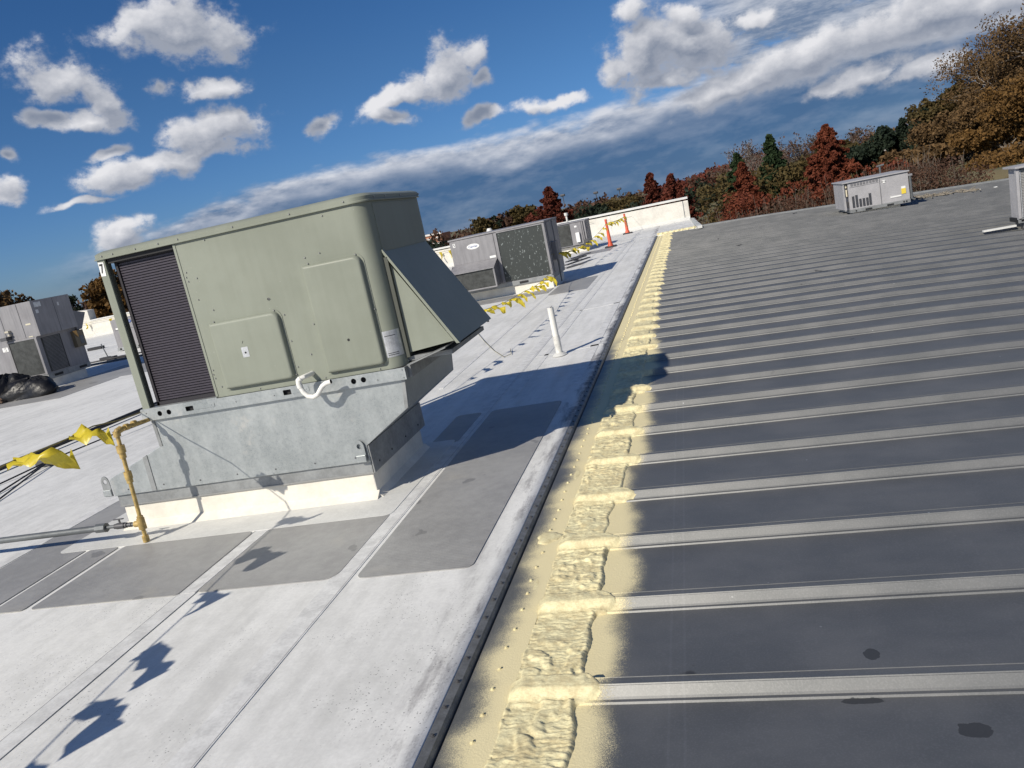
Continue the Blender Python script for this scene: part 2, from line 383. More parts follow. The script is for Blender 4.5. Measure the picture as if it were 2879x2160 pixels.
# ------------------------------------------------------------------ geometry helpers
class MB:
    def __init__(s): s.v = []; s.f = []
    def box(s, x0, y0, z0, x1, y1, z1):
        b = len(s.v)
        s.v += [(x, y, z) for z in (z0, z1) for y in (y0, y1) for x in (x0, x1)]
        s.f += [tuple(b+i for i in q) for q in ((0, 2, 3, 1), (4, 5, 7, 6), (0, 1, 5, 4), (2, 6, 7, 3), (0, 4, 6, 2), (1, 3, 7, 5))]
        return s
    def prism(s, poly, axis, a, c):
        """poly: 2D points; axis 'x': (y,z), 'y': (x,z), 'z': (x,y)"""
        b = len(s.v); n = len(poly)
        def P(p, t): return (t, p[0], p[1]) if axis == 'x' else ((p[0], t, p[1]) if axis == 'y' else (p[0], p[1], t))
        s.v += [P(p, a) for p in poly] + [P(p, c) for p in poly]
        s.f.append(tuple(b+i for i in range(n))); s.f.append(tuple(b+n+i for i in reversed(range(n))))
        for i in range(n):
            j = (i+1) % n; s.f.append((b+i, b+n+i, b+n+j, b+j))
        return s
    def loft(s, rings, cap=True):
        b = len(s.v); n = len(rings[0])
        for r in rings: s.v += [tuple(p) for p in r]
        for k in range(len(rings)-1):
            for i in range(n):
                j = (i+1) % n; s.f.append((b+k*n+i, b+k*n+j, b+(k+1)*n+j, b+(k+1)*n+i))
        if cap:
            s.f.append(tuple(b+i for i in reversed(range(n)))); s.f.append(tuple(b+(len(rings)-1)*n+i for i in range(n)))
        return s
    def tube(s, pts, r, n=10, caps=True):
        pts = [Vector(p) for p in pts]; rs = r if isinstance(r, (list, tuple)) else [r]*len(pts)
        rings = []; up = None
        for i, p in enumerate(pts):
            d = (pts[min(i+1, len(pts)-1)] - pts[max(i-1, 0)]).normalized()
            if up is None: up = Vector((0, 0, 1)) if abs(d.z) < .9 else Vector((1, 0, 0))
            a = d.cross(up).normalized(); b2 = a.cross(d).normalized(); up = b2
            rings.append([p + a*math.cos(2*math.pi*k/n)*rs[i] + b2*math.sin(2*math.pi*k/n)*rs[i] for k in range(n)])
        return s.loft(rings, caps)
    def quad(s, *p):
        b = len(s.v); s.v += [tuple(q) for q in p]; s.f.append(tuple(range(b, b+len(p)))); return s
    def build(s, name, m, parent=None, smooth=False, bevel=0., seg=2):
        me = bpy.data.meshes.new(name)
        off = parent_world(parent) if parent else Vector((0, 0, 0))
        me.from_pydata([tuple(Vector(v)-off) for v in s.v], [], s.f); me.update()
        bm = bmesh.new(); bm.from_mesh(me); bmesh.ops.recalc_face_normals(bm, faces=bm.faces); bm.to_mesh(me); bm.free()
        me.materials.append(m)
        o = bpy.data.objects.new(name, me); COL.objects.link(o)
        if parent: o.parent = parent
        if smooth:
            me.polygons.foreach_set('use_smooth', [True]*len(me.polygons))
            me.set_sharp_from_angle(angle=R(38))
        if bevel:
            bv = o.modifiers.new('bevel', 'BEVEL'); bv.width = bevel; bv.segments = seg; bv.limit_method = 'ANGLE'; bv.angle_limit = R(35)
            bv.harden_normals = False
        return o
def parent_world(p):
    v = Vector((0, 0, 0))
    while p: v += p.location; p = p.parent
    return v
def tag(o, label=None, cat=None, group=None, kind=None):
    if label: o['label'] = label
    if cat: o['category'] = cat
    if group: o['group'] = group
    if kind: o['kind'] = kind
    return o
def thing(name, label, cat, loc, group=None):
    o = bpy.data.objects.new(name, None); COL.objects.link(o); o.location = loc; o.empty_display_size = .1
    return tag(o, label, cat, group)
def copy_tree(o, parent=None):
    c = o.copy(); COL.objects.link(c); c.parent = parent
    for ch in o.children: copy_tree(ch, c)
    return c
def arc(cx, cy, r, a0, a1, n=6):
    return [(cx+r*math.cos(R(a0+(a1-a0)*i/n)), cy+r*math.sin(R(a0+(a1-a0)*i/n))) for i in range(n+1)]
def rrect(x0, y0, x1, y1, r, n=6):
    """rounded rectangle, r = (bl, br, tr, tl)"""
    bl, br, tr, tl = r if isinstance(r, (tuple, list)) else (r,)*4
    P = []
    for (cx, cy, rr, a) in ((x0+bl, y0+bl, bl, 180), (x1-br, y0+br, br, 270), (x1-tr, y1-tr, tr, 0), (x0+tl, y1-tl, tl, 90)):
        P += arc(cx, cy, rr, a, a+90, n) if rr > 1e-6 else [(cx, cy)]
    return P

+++

What you should do: Reproduce the data above in full, exactly as it is, with the pictures left out.

Exercise answer:
Continue the Blender Python script for this scene: part 2, from line 383. More parts follow. The script is for Blender 4.5. Measure the picture as if it were 2879x2160 pixels.
# ------------------------------------------------------------------ geometry helpers
class MB:
    def __init__(s): s.v = []; s.f = []
    def box(s, x0, y0, z0, x1, y1, z1):
        b = len(s.v)
        s.v += [(x, y, z) for z in (z0, z1) for y in (y0, y1) for x in (x0, x1)]
        s.f += [tuple(b+i for i in q) for q in ((0, 2, 3, 1), (4, 5, 7, 6), (0, 1, 5, 4), (2, 6, 7, 3), (0, 4, 6, 2), (1, 3, 7, 5))]
        return s
    def prism(s, poly, axis, a, c):
        """poly: 2D points; axis 'x': (y,z), 'y': (x,z), 'z': (x,y)"""
        b = len(s.v); n = len(poly)
        def P(p, t): return (t, p[0], p[1]) if axis == 'x' else ((p[0], t, p[1]) if axis == 'y' else (p[0], p[1], t))
        s.v += [P(p, a) for p in poly] + [P(p, c) for p in poly]
        s.f.append(tuple(b+i for i in range(n))); s.f.append(tuple(b+n+i for i in reversed(range(n))))
        for i in range(n):
            j = (i+1) % n; s.f.append((b+i, b+n+i, b+n+j, b+j))
        return s
    def loft(s, rings, cap=True):
        b = len(s.v); n = len(rings[0])
        for r in rings: s.v += [tuple(p) for p in r]
        for k in range(len(rings)-1):
            for i in range(n):
                j = (i+1) % n; s.f.append((b+k*n+i, b+k*n+j, b+(k+1)*n+j, b+(k+1)*n+i))
        if cap:
            s.f.append(tuple(b+i for i in reversed(range(n)))); s.f.append(tuple(b+(len(rings)-1)*n+i for i in range(n)))
        return s
    def tube(s, pts, r, n=10, caps=True):
        pts = [Vector(p) for p in pts]; rs = r if isinstance(r, (list, tuple)) else [r]*len(pts)
        rings = []; up = None
        for i, p in enumerate(pts):
            d = (pts[min(i+1, len(pts)-1)] - pts[max(i-1, 0)]).normalized()
            if up is None: up = Vector((0, 0, 1)) if abs(d.z) < .9 else Vector((1, 0, 0))
            a = d.cross(up).normalized(); b2 = a.cross(d).normalized(); up = b2
            rings.append([p + a*math.cos(2*math.pi*k/n)*rs[i] + b2*math.sin(2*math.pi*k/n)*rs[i] for k in range(n)])
        return s.loft(rings, caps)
    def quad(s, *p):
        b = len(s.v); s.v += [tuple(q) for q in p]; s.f.append(tuple(range(b, b+len(p)))); return s
    def build(s, name, m, parent=None, smooth=False, bevel=0., seg=2):
        me = bpy.data.meshes.new(name)
        off = parent_world(parent) if parent else Vector((0, 0, 0))
        me.from_pydata([tuple(Vector(v)-off) for v in s.v], [], s.f); me.update()
        bm = bmesh.new(); bm.from_mesh(me); bmesh.ops.recalc_face_normals(bm, faces=bm.faces); bm.to_mesh(me); bm.free()
        me.materials.append(m)
        o = bpy.data.objects.new(name, me); COL.objects.link(o)
        if parent: o.parent = parent
        if smooth:
            me.polygons.foreach_set('use_smooth', [True]*len(me.polygons))
            me.set_sharp_from_angle(angle=R(38))
        if bevel:
            bv = o.modifiers.new('bevel', 'BEVEL'); bv.width = bevel; bv.segments = seg; bv.limit_method = 'ANGLE'; bv.angle_limit = R(35)
            bv.harden_normals = False
        return o
def parent_world(p):
    v = Vector((0, 0, 0))
    while p: v += p.location; p = p.parent
    return v
def tag(o, label=None, cat=None, group=None, kind=None):
    if label: o['label'] = label
    if cat: o['category'] = cat
    if group: o['group'] = group
    if kind: o['kind'] = kind
    return o
def thing(name, label, cat, loc, group=None):
    o = bpy.data.objects.new(name, None); COL.objects.link(o); o.location = loc; o.empty_display_size = .1
    return tag(o, label, cat, group)
def copy_tree(o, parent=None):
    c = o.copy(); COL.objects.link(c); c.parent = parent
    for ch in o.children: copy_tree(ch, c)
    return c
def arc(cx, cy, r, a0, a1, n=6):
    return [(cx+r*math.cos(R(a0+(a1-a0)*i/n)), cy+r*math.sin(R(a0+(a1-a0)*i/n))) for i in range(n+1)]
def rrect(x0, y0, x1, y1, r, n=6):
    """rounded rectangle, r = (bl, br, tr, tl)"""
    bl, br, tr, tl = r if isinstance(r, (tuple, list)) else (r,)*4
    P = []
    for (cx, cy, rr, a) in ((x0+bl, y0+bl, bl, 180), (x1-br, y0+br, br, 270), (x1-tr, y1-tr, tr, 0), (x0+tl, y1-tl, tl, 90)):
        P += arc(cx, cy, rr, a, a+90, n) if rr > 1e-6 else [(cx, cy)]
    return P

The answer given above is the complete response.